Task description = Your task is to reproduce word for word the lines running from the line containing "What Blender Python" to the line containing "def V(X, D, h): return", inclusive. Nothing else belongs in the answer.

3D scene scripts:
========

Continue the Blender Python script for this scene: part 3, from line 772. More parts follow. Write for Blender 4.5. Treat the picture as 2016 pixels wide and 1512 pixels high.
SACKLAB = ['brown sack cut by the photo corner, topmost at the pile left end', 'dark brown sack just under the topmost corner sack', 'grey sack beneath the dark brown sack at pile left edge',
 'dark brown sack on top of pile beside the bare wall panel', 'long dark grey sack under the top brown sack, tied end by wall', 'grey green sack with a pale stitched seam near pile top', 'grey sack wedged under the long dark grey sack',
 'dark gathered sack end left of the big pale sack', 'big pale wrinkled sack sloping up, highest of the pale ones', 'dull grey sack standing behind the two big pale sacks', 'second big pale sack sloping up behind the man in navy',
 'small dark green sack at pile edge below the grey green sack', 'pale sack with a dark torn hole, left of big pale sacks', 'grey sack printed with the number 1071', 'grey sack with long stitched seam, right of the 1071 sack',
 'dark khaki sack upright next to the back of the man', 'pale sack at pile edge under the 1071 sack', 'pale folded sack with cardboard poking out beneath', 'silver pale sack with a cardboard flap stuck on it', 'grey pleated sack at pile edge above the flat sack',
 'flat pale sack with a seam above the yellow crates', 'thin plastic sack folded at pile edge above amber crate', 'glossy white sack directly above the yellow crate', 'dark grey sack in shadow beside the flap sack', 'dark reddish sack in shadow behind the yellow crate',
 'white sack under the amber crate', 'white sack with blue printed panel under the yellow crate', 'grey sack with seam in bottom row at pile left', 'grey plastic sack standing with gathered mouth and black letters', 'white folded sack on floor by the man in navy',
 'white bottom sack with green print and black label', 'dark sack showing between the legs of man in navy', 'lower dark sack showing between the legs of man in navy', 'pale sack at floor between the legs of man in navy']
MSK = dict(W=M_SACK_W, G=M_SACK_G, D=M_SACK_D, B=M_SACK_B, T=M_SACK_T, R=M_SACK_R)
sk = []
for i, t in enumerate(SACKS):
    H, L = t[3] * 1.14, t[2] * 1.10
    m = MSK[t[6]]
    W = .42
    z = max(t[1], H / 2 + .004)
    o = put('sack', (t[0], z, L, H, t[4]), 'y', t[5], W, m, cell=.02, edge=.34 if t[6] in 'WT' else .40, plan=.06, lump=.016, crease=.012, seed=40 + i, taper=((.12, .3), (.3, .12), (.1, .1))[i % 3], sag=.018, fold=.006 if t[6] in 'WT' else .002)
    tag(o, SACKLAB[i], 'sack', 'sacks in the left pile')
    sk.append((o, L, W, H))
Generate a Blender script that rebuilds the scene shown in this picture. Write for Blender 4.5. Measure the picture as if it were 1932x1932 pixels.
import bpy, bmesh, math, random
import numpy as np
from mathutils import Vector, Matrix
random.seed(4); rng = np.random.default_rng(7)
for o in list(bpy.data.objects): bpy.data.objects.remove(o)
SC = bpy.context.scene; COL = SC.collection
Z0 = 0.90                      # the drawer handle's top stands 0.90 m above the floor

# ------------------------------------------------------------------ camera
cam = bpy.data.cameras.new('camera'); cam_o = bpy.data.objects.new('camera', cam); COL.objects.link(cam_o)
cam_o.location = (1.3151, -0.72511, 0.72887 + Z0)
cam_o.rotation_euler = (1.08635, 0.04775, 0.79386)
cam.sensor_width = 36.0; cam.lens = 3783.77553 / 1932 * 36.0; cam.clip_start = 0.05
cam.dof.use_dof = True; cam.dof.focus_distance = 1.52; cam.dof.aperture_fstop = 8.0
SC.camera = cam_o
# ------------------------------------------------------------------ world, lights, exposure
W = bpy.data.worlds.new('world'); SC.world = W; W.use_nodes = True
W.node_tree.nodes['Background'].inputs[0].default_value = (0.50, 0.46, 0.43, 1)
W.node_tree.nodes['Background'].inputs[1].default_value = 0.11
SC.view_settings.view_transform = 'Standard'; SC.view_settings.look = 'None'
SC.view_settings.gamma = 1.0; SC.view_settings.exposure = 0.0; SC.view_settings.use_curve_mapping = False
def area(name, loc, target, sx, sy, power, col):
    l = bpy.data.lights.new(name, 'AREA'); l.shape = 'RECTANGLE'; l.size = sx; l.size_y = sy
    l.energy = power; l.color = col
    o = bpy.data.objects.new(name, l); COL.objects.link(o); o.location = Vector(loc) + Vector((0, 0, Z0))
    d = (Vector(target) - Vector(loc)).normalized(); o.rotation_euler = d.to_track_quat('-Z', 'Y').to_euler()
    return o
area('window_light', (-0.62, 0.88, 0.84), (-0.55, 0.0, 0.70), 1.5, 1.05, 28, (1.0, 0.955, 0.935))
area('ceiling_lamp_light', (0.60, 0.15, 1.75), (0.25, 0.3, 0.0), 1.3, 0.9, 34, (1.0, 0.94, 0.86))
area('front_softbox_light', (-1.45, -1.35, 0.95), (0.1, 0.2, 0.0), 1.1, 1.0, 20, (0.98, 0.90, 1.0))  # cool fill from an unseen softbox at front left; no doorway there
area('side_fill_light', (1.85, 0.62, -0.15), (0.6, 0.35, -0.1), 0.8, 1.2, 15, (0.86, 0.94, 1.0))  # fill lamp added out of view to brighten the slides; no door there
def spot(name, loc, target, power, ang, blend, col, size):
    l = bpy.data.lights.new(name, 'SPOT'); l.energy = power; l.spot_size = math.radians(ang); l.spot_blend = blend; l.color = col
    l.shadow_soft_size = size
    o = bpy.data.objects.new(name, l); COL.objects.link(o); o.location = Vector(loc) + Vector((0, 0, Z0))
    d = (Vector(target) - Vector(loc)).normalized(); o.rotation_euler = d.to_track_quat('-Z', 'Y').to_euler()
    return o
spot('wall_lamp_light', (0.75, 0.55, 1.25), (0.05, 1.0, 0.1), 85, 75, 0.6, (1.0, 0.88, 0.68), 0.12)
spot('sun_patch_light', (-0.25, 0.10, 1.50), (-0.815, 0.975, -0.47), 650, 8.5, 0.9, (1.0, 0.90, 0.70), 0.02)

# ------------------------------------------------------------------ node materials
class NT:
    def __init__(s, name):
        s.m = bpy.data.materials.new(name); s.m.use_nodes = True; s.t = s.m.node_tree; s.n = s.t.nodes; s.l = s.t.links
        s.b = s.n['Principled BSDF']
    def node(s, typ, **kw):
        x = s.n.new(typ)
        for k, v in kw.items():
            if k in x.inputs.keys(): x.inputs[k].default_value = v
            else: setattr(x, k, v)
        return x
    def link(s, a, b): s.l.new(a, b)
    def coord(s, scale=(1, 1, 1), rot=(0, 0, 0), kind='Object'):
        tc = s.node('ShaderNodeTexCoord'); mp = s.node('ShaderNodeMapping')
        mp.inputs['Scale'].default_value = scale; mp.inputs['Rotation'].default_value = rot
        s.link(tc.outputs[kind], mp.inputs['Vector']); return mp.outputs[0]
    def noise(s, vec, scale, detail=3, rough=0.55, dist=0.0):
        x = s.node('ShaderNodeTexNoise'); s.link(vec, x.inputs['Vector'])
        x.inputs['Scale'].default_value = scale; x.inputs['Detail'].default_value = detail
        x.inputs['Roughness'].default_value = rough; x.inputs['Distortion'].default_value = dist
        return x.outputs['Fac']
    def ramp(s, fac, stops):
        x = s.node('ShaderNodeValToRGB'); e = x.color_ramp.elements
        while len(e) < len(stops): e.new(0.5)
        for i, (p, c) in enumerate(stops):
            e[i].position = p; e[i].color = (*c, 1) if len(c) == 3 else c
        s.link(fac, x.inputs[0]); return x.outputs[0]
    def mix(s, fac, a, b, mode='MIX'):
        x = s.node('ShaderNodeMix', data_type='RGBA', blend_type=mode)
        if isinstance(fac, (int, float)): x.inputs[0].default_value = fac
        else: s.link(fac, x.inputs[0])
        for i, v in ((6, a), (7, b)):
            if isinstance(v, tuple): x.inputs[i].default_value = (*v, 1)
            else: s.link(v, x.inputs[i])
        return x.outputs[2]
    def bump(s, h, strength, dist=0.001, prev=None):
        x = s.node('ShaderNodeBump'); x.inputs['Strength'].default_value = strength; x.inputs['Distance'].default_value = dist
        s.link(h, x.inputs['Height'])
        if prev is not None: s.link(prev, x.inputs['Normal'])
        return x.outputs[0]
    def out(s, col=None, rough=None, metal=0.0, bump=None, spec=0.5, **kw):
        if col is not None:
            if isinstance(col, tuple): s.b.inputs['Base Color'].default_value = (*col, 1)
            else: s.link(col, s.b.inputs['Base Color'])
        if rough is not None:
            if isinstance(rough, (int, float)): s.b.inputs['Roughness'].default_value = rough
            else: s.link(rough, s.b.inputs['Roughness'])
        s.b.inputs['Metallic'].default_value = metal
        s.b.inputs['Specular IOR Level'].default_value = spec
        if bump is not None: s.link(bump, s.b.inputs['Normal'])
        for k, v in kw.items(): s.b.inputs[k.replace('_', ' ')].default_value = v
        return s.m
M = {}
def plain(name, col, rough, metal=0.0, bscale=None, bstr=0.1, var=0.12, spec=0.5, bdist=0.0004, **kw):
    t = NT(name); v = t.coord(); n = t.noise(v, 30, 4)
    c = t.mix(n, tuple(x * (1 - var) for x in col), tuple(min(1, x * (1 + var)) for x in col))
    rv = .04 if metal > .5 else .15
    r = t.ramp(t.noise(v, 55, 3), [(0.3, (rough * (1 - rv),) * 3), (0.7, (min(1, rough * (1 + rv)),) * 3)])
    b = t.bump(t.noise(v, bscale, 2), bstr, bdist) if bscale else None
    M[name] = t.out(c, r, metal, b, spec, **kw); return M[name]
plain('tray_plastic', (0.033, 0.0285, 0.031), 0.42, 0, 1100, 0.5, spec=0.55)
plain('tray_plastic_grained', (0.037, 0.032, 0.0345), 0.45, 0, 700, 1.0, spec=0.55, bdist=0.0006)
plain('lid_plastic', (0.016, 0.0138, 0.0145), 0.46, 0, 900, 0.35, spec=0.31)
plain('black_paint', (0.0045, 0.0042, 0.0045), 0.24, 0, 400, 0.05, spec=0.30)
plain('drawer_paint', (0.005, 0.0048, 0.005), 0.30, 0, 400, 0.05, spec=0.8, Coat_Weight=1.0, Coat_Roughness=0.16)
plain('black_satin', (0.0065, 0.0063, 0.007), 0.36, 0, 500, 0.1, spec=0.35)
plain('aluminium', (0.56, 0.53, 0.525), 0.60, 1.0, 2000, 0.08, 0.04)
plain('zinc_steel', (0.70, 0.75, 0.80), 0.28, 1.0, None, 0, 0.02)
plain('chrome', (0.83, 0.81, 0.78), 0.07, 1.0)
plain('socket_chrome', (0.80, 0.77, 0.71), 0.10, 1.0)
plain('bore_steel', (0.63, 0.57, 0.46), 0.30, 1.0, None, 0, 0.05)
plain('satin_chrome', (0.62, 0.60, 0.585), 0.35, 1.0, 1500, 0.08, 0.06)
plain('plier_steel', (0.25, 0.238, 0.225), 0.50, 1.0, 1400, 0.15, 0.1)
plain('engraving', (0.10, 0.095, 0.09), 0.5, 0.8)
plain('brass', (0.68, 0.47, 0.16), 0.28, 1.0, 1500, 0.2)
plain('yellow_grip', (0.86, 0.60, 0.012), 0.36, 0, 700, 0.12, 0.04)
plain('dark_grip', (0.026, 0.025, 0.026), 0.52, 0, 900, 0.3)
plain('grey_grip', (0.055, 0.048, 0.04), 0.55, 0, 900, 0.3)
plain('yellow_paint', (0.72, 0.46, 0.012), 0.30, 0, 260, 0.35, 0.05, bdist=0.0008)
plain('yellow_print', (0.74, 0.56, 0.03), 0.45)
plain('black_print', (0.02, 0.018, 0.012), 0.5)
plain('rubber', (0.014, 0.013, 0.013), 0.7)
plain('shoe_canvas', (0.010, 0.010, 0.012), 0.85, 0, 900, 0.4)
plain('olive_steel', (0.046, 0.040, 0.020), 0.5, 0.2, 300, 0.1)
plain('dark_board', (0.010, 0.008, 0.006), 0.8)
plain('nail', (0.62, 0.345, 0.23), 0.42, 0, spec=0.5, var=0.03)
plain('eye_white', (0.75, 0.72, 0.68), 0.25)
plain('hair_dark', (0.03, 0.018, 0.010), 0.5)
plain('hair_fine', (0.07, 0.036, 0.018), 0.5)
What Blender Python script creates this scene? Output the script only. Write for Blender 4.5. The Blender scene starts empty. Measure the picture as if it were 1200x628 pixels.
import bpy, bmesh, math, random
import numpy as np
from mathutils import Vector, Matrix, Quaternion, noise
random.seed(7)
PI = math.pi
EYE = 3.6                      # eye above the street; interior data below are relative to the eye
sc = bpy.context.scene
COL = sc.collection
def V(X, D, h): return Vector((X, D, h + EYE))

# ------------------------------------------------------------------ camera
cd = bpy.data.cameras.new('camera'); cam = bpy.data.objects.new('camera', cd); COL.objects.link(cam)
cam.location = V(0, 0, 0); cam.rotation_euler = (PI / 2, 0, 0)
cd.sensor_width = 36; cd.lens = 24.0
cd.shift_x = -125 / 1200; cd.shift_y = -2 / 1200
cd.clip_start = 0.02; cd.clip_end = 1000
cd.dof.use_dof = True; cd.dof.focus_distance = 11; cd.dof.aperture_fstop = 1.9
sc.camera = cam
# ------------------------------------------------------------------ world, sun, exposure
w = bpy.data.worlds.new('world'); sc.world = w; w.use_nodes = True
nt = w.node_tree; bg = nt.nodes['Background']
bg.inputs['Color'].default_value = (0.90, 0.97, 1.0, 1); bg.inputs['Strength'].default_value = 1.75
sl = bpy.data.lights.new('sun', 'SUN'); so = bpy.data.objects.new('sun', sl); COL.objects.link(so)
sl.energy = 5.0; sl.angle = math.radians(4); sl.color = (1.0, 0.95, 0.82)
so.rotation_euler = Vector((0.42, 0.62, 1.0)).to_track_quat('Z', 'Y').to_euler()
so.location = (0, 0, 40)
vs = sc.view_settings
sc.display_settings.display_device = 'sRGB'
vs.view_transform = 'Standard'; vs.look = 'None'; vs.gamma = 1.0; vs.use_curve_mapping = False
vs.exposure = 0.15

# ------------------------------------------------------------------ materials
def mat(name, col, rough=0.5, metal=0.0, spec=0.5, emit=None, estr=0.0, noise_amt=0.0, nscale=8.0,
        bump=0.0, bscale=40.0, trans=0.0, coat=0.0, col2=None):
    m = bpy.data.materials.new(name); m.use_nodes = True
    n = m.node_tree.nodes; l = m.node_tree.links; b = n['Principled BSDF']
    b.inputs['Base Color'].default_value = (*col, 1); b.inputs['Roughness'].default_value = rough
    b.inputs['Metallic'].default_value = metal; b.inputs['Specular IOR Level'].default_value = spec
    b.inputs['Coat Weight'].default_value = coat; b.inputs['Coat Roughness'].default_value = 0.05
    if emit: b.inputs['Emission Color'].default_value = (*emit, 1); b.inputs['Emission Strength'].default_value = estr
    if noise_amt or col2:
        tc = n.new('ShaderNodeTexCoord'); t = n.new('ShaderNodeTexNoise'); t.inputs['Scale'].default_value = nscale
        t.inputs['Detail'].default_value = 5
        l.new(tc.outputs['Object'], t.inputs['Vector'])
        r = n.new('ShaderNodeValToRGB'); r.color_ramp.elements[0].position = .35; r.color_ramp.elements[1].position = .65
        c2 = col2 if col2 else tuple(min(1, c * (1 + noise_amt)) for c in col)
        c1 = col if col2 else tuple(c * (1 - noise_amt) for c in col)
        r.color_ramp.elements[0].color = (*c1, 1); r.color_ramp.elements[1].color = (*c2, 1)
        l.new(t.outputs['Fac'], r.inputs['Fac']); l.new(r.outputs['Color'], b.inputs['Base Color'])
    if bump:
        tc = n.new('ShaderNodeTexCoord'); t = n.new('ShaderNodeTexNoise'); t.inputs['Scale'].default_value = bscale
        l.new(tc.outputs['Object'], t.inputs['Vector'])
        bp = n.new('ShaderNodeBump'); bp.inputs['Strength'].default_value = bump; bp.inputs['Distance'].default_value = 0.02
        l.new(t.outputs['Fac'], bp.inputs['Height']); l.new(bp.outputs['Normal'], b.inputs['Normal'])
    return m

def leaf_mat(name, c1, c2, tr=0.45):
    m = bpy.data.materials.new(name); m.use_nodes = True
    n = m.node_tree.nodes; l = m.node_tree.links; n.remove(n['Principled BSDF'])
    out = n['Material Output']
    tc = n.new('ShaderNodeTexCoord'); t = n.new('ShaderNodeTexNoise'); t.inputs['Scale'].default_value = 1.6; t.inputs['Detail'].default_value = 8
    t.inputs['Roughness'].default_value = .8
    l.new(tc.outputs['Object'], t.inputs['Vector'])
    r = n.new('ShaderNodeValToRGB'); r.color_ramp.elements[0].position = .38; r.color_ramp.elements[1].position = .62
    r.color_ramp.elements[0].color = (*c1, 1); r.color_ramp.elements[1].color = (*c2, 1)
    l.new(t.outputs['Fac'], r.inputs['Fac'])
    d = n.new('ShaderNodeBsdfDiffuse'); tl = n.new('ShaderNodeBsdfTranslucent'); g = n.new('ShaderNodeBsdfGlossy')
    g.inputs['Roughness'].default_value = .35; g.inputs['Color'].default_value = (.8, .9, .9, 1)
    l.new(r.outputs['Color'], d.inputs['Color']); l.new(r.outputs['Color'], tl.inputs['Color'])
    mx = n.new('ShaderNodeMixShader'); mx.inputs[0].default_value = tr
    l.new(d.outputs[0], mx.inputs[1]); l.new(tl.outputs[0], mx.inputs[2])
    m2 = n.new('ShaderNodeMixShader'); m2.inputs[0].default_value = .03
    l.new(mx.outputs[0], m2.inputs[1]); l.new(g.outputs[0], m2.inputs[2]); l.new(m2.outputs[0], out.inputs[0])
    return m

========

Final answer =
What Blender Python script creates this scene? Output the script only. Write for Blender 4.5. The Blender scene starts empty. Measure the picture as if it were 1200x628 pixels.
import bpy, bmesh, math, random
import numpy as np
from mathutils import Vector, Matrix, Quaternion, noise
random.seed(7)
PI = math.pi
EYE = 3.6                      # eye above the street; interior data below are relative to the eye
sc = bpy.context.scene
COL = sc.collection
def V(X, D, h): return Vector((X, D, h + EYE))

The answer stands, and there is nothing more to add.